3. Stream Processing Explained

• Traditional (Batch) Data Exchange:
  • In many systems, data exchange happens in batches—data is collected over a period (minutes, hours, or even days) and then processed.
  • Examples include receiving emails or checking a physical notice board when passing by.
• Stream Processing:
  • Real-Time Data Exchange:
    • In stream processing, data is exchanged almost immediately after it is produced.
    • A producer sends a message to a topic (e.g., a Kafka topic), and that message is instantly available to any consumer subscribed to that topic.
  • Key Benefit:
    • The reduced delay compared to batch processing means data is processed in near-real time, enabling faster decision making.

4. Understanding "Real-Time" in Stream Processing

• Not Instantaneous:
  • Real-time processing does not mean zero latency or instantaneous delivery (i.e., not at the speed of light).
  • There is typically a few seconds of delay, which is significantly less than the delays common in batch processing.
• Comparison to Batch Processing:
  • Batch Processing:
    • Data is consumed and processed every minute, hour, or even later.
  • Stream Processing:
    • Data flows continuously, allowing for almost immediate processing.
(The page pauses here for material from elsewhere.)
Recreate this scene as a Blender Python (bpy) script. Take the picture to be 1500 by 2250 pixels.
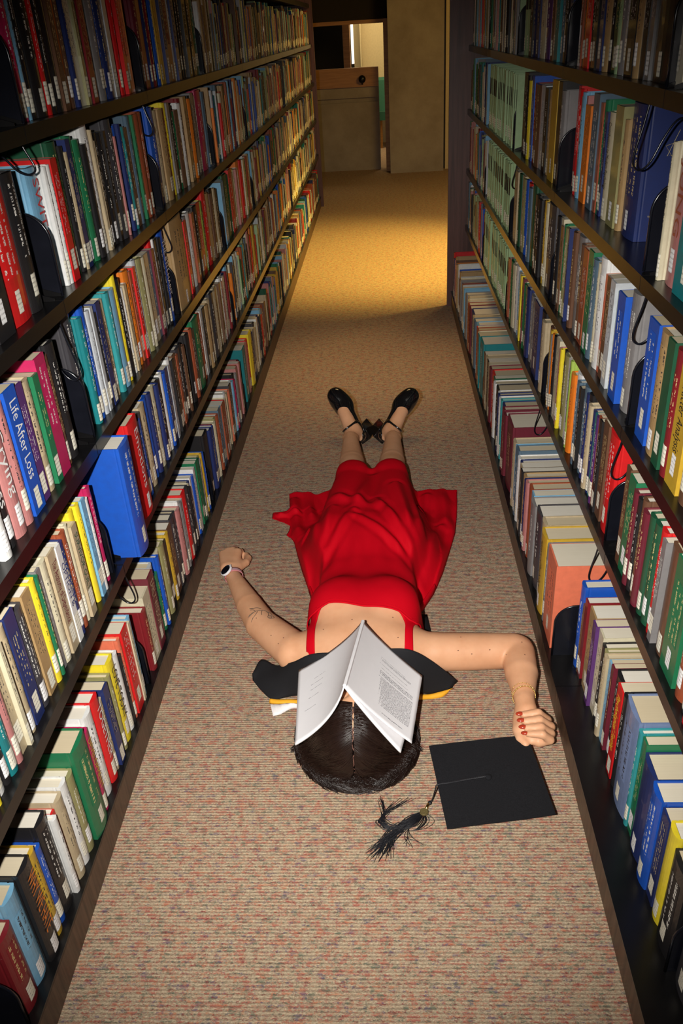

5. Practical Examples with Kafka and Spark

• Kafka Topics:
  • A producer writes data to a Kafka topic.
  • Consumers subscribed to that topic receive the data in near-real time.
• Spark Topics:
  • Similar to Kafka, in some examples, data might be sent to a Spark topic where consumers process the stream in real time.
• Programming Aspect:
  • Both Kafka and Spark provide APIs and libraries for programmatically producing and consuming data, making it easier to build real-time applications.